EXERCISE PROMPT. Pull out every line below that contains the word "objects".

STORED DATA.
....
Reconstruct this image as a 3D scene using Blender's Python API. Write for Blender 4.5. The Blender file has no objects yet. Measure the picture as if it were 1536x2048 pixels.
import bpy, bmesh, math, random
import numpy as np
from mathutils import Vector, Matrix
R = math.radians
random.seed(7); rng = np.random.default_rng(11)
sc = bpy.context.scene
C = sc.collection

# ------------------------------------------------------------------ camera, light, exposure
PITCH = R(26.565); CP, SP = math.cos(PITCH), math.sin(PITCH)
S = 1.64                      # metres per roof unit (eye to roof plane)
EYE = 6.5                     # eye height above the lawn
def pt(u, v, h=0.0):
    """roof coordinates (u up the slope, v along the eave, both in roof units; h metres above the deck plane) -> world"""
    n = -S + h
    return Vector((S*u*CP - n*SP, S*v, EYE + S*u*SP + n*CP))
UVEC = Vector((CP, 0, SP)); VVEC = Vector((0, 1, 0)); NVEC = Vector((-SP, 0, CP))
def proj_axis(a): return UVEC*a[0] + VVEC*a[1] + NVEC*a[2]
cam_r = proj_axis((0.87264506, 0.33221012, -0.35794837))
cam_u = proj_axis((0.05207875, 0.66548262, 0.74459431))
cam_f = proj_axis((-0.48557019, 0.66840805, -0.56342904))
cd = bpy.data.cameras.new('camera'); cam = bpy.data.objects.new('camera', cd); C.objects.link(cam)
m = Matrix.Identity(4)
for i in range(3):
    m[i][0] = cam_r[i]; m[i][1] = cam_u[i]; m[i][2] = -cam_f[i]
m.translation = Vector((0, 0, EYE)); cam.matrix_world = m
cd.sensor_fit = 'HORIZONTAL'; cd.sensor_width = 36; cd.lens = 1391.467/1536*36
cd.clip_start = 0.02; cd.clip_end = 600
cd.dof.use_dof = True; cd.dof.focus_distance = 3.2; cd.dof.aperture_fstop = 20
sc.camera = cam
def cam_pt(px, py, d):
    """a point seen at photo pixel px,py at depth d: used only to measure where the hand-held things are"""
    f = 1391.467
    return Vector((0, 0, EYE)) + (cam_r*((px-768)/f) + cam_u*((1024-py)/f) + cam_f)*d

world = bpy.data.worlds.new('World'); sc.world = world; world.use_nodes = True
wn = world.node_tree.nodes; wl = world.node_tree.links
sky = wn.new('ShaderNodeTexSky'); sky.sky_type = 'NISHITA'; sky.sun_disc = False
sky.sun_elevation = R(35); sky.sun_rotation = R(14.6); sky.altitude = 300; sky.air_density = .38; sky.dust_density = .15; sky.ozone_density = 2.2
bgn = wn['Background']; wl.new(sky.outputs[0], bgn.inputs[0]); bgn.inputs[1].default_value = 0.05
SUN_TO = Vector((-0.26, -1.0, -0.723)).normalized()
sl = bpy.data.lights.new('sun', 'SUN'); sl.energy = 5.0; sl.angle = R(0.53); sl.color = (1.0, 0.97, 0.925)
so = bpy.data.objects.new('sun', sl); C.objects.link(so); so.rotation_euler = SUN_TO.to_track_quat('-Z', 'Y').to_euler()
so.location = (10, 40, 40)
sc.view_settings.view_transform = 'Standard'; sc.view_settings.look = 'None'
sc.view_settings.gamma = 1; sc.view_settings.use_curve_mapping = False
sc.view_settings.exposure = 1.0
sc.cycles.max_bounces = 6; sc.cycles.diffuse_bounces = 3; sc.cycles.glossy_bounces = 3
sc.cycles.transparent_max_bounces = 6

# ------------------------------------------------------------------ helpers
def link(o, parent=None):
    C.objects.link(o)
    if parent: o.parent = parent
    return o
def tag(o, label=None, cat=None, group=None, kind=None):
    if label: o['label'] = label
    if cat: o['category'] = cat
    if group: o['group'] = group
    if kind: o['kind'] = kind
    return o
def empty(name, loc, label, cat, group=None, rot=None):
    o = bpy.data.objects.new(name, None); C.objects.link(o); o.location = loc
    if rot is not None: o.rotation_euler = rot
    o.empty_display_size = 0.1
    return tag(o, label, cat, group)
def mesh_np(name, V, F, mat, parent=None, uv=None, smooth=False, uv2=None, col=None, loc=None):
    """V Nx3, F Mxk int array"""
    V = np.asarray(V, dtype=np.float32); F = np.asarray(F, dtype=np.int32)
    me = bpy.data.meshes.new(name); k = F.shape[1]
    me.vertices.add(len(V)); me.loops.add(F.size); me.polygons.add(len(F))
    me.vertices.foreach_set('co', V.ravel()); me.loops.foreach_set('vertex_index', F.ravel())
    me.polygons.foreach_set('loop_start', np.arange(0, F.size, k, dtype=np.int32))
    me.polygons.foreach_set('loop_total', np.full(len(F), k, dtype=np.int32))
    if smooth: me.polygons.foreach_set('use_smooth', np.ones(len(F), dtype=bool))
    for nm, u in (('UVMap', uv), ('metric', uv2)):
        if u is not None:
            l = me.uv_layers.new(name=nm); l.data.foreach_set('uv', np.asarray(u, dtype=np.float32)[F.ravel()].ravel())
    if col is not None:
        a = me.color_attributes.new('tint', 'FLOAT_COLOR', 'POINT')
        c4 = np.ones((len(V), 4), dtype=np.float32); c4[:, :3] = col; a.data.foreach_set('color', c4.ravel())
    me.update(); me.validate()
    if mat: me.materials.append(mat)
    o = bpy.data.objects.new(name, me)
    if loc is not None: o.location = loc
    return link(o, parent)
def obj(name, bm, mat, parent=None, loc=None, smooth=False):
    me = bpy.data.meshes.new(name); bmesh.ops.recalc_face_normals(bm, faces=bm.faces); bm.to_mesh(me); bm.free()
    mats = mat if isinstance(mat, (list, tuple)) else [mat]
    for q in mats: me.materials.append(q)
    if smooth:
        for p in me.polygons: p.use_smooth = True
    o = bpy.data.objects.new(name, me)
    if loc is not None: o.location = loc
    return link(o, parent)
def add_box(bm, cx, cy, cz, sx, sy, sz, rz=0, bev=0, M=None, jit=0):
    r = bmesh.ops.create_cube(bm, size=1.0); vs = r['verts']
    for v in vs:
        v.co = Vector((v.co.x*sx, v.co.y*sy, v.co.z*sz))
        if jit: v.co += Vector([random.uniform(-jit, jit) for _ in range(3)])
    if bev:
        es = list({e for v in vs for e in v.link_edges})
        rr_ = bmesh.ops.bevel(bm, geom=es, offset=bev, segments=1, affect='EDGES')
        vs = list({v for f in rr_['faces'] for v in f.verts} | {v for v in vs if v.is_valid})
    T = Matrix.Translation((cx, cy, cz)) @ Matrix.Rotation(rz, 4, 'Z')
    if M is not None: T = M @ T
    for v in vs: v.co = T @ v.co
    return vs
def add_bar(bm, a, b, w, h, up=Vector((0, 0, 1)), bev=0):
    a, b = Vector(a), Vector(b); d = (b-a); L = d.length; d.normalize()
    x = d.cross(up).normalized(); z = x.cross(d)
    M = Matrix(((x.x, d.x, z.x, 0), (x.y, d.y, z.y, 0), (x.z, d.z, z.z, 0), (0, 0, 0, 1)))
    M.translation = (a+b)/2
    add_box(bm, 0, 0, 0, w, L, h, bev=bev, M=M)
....
WRITTEN ANSWER.
Reconstruct this image as a 3D scene using Blender's Python API. Write for Blender 4.5. The Blender file has no objects yet. Measure the picture as if it were 1536x2048 pixels.
cd = bpy.data.cameras.new('camera'); cam = bpy.data.objects.new('camera', cd); C.objects.link(cam)
so = bpy.data.objects.new('sun', sl); C.objects.link(so); so.rotation_euler = SUN_TO.to_track_quat('-Z', 'Y').to_euler()
    C.objects.link(o)
    o = bpy.data.objects.new(name, None); C.objects.link(o); o.location = loc
    o = bpy.data.objects.new(name, me)
    o = bpy.data.objects.new(name, me)